Easy to use is not quite the same as working, though perhaps it’s a helpful step.

QA that asks “does it work?”

At Red Hat, we used to use a sophisticated QA technique called the “yellow pad.” To yellow pad a product, you get one of those yellow legal pads. You need a fresh setup just like the one the customer will have (say, a computer your software has never been installed on). Then you install and try to use your software, writing down on the yellow pad anything that fails or looks embarrassing or nobody would ever understand.

Plenty of “finished” products will fail miserably.

QA teams and developers get tunnel vision. It’s easy to go for months with nobody on the team taking a fresh look at the product, step-by-step.

Once you can pass your own “yellow pad” criticism, or in parallel if you like, you can jump to hallway usability testing, maybe still using a yellow pad: watch someone else try to use the product for the first time, and again take notes. Fix that stuff.

The point is this: over and over and over, iteratively as you fix stuff, you need to try the product by walking through it, not by looking at features in isolation. Feature lists and requirements documents are death. Step-by-step stories are life.

I’m sure you can see the resonance with agile software development and lean startup methodology here, but you need not buy into a complex method or theoretical framework.

Yellow pads won’t help you solve the right problem, but they’ll get you past a lot of details that can sabotage you even if you’re solving the right problem.

Focus

A good way to kill a product: start adding extra features when it doesn’t work. First it needs to work. Focus on that. Then you can elaborate.

People who can’t tell if it works

Many people argue that non-technical CEOs can’t lead a technology company. One reason, I believe, is that many non-technical CEOs can’t tell whether a product works, or can’t understand which technical barriers to workingness are surmountable and which are fundamental.

Often, IT departments can’t tell if software works; they produce lists of requirements, but “it works” may not be one of them. Remember, “working” means “people will really use it in practice,” not “it can be made to do something if you have enough patience.”

Interaction design is a branch of design with an emphasis on step-by-step, and I find that designers with this background understand that it has to work. Many (not all) designers with other backgrounds may have an emphasis on the appearance of static snapshots, rather than the flow through the steps; and I’ve found that some of those designers don’t know whether a design will work.

Software developers are good at recognizing some ways that products don’t work, but as frequently noted, many of us overestimate the general public’s tolerance for complexity.

It might take a few years

Some kinds of product (notably, many web apps) can go from concept to launch in a few months or less, but whole categories cannot. Operating systems; anything involving hardware; non-casual video games such as World of Warcraft. In my experience, which spans a few projects anyway, complicated tech products tend to take a year or two to be “done” and around three years to work.

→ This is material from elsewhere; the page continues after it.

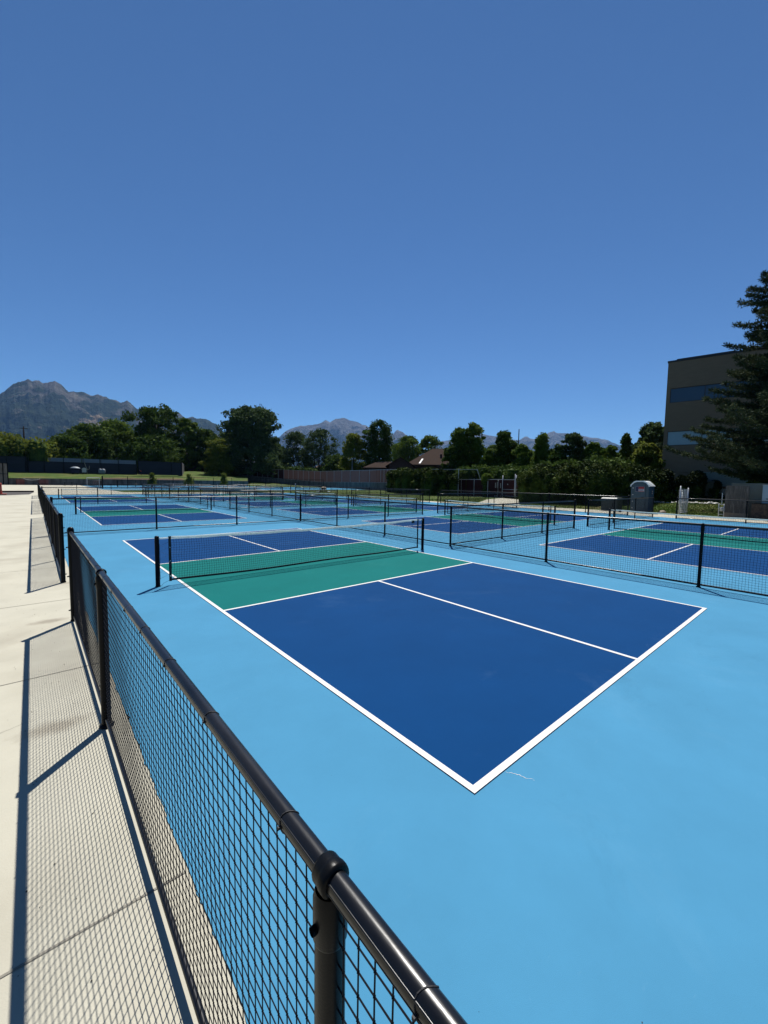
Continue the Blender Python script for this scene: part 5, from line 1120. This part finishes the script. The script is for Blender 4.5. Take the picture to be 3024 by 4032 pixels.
# ---- the large pine at the right edge
def pine():
    x, y = SP(3100, 40, 1880); t = thing('pine_tree', 'large dark pine filling the right edge in front of the office block', 'tree', (x, y, 0)); g = np.random.default_rng(77)
    H = 19.3
    MB().tube([(0, 0, -.1), (.1, 0, 5), (0, .1, 11), (0, 0, H)], [.42, .34, .2, .03], 12).build('trunk', 'bark', t, True)
    zs = [2.4, 4.1, 7.3, 8.5, 10.4, 12, 13, 15.7, 17.5, 19.2]; rs = [5.8, 6.0, 4.9, 4.6, 4.5, 3.9, 3.5, 3.0, 1.6, .35]
    limbs = MB(); T = []
    nb = 215
    for k in range(nb):
        z = 2.6+(H-3.0)*((k+g.uniform())/nb)**1.08; az_ = k*2.39996+g.normal()*.25; Lb = np.interp(z, zs, rs)*g.uniform(.62, 1.04)*(1.42 if g.uniform() < .13 and z < 9.5 else 1)
        rise = g.uniform(-.10, .16)*Lb; d = np.array([math.cos(az_), math.sin(az_), 0]); nrm = np.array([-d[1], d[0], 0])
        pts = []
        for s in np.linspace(0, 1, 7): pts.append(d*Lb*s+np.array([0, 0, z+rise*s-.10*Lb*math.sin(math.pi*s)*.6+.10*Lb*s**3])+nrm*.05*Lb*math.sin(s*3+k))
        limbs.tube(pts, list(np.linspace(.075, .012, 7)), 5)
        pts = np.array(pts)
        ns = int(8+Lb*3.3)
        for j in range(ns):
            s = .22+.78*(j+g.uniform())/ns; p = np.array([np.interp(s, np.linspace(0, 1, 7), pts[:, q]) for q in range(3)])
            sl_ = (.25+.95*(1-s))*g.uniform(.5, 1.1)*min(1, Lb/4); sg = 1 if j % 2 else -1
            sd_ = d*.55+nrm*sg*g.uniform(.6, 1.1)+np.array([0, 0, g.uniform(-.05, .35)]); sd_ /= np.linalg.norm(sd_)
            q1 = p+sd_*sl_+np.array([0, 0, .08]); limbs.tube([p, q1], [.014, .006], 3, False)
            for s2 in np.linspace(.15, 1.05, 3+int(sl_*4)): T.append((p+(q1-p)*s2, sd_+np.array([0, 0, .4])))
        T.append((pts[-1], d+np.array([0, 0, .5])))
    limbs.build('branches', 'bark', t)
    A = np.array([a for a, b in T]); B = np.array([b for a, b in T]); B /= np.linalg.norm(B, axis=1, keepdims=True); n = len(A); k = 15
    dirs = g.normal(size=(n, k, 3)); dirs /= np.linalg.norm(dirs, axis=2, keepdims=True); dirs = dirs+B[:, None]*.75; dirs /= np.linalg.norm(dirs, axis=2, keepdims=True)
    base = A[:, None]+g.normal(size=(n, k, 3))*.06; ln = g.uniform(.13, .26, (n, k, 1)); sd2 = np.cross(dirs, g.normal(size=(n, k, 3))); sd2 /= np.linalg.norm(sd2, axis=2, keepdims=True); w2 = .030
    V = np.stack([base-sd2*w2*.5, base+dirs*ln*.5-sd2*w2, base+dirs*ln, base+dirs*ln*.5+sd2*w2], 2).reshape(-1, 4, 3)
    link('needles', quads_mesh('needles', V, 'needle'), t); print('pine quads', len(V))
pine()
hedge('shrub', 'dark shrub low at the right edge beneath the pine', 'shrub', [hp(2960, 42, 1880, 1.4, .3), hp(3060, 41, 1872, 1.4, .3)], 'leaf_dark', 6000, .17, 18)

# ---- grass blades on the nearer lawns
g = np.random.default_rng(15); n = 42000
pl = [((31.95, 45), (-6, 11.5), .6), ((29.3, 45), (12, 30), .25), ((30, 46), (30, 56), .08), ((9, 28), (58.5, 72), .07)]
PP = []
for (xa, xb), (ya, yb), f in pl:
    k = int(n*f); xx = g.uniform(xa, xb, k); yy = g.uniform(ya, yb, k)
    if ya == 12: ok = xx > np.interp(yy, [12, 18.2, 22, 27.3, 30], [31.2, 30.6, 30.0, 29.4, 29.2]); on = (yy > 18+.42*(xx-30)) & (yy < 22.3+.6*(xx-30)); ok &= ~on; xx, yy = xx[ok], yy[ok]
    if ya == 58.5: ok = yy > 63.2-(xx-7.2)*.24; xx, yy = xx[ok], yy[ok]
    zz = np.interp(xx, [31.9, 34, 37, 41, 46], [0, .03, .18, .5, .98]) if yb <= 11.5 else np.full(len(xx), -.012)
    PP.append(np.stack([xx, yy, zz], 1))
PP = np.concatenate(PP); n = len(PP); a = g.uniform(0, 6.28, n); d = np.stack([np.cos(a), np.sin(a), 0*a], 1); h = g.uniform(.05, .12, n)[:, None]; ln = np.stack([g.normal(size=n)*.03, g.normal(size=n)*.03, 0*a], 1)
V = np.stack([PP-d*.02, PP+d*.02, PP+d*.008+ln+np.array([0, 0, 1])*h, PP-d*.008+ln+np.array([0, 0, 1])*h], 1)
tag(link('grass_blades', quads_mesh('grass_blades', V, 'leaf_grass')), 'short mown grass blades on the lawns', 'grass', None, 'stuff')
print('objects', len(bpy.data.objects))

Sometimes I wonder if the “secret sauce” at Apple is no more than understanding this. Other hardware manufacturers have structural problems investing enough time in a single product. While I have no idea how long Apple spent developing the iPhone, I’m willing to bet it was at least three years. That’s more than enough time for most big companies to cancel a project.

Video game companies seem a little more open to investing the time required than other kinds of software companies, with major games spending several years in development. Video games don’t have the luxury of launching a “1.0” and then fixing it, I guess.

The first milestone that matters

If you’re building something, celebrate on the day that the product works.

You may have a long way to go yet (does anyone know your product exists?), but you’ve already succeeded where others failed.